Le président de Brittany Ferries, Jean-Marc Roué, fer de lance sur ce sujet comme sur celui du dumping social, rappelle régulièrement que l’outil est européen. « Les deux premiers États membres à mettre en œuvre le net wage et la taxe au tonnage, à savoir l’Italie et le Danemark, sont aussi ceux qui ont dans leurs murs les numéros un et deux de l’armement conteneurisé mondial, MSC et Maersk », indique-t-il, faisant le raccourci entre compétitivité et le dispositif.
« Le gouvernement avait lancé une mission à la suite du Fontenoy sur le sujet. Le rapport [non public] s’est conclu par un avis positif sur les bienfaits du dispositif depuis son lancement pour l’ensemble de l’armement français, notamment pour maintenir les centres de décisions armatoriaux en France », avait aussi indiqué Jean-philippe Casanova.
Flotte stratégique à concrétiser
Flotte stratégique.
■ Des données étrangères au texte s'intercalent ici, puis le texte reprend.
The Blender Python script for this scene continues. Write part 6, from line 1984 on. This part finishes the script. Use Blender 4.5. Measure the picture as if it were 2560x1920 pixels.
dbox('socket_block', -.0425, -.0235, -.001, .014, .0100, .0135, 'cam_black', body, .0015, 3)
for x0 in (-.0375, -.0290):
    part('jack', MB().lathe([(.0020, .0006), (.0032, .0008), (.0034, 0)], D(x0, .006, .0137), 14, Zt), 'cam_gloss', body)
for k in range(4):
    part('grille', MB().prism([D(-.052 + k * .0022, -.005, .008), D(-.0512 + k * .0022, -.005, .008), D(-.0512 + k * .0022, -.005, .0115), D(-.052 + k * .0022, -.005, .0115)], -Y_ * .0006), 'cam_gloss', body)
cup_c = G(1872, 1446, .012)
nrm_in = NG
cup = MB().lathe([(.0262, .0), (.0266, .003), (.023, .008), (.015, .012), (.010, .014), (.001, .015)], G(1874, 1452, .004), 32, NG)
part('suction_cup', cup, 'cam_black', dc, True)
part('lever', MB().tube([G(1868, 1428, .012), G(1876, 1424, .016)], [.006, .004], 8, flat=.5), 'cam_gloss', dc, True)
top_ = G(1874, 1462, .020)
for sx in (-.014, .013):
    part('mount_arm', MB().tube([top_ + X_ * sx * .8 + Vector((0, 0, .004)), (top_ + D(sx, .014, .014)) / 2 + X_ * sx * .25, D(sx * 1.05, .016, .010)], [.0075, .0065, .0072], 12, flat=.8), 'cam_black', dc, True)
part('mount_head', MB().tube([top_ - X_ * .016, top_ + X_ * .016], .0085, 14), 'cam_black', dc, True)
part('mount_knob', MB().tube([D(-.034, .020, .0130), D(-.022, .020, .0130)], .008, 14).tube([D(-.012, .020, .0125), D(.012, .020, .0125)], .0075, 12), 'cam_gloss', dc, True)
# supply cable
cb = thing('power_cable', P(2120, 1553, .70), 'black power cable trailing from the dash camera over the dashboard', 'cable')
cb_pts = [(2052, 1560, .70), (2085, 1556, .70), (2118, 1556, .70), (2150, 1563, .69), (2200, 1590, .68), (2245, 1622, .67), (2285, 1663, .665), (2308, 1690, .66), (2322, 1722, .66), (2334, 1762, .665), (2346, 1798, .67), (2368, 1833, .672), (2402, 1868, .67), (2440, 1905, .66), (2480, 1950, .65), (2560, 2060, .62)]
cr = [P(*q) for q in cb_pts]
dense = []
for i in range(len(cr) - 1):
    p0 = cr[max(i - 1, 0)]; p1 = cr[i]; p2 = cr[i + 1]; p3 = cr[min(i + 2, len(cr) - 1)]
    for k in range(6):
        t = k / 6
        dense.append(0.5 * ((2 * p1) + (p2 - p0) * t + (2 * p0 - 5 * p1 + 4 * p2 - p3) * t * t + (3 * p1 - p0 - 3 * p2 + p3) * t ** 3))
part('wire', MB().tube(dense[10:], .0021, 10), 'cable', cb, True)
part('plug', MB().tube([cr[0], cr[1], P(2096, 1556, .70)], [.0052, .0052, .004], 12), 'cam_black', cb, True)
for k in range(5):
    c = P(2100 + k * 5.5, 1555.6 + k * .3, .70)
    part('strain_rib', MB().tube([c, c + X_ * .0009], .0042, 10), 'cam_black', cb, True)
C'est un sujet sur lequel le père de l'actuel président, Philippe Louis-Dreyfus, n’a jamais baissé la garde. Il s'agit des navires que l’on dit essentiels car ils transportent des matières premières vitales à l’approvisionnement du pays ou parce qu’ils remplissent une fonction cardinale, à savoir des vraquiers pour les céréales ou le minerai de fer, des câbliers, des SOV pour les éoliennes ou encore des navires de recherche. La guerre en Ukraine et le retour d’une conflictualité exacerbée ont remis le dossier en haut de la pile.
Le député Renaissance du Var, Yannick Chenevard, a rendu son rapport gouvernement sur le sujet. L’engagement de la flotte stratégique est inscrit dans le Code de la Défense de 2017 mais son application est dans l'antichambre. Un autre dossier à suivre pour le nouveau délégué général, qui devra naviguer dans l'entrelacs des affaires publiques à trois échelons, national, européen et international. Le shipping s'exprime dans ces sphères-là.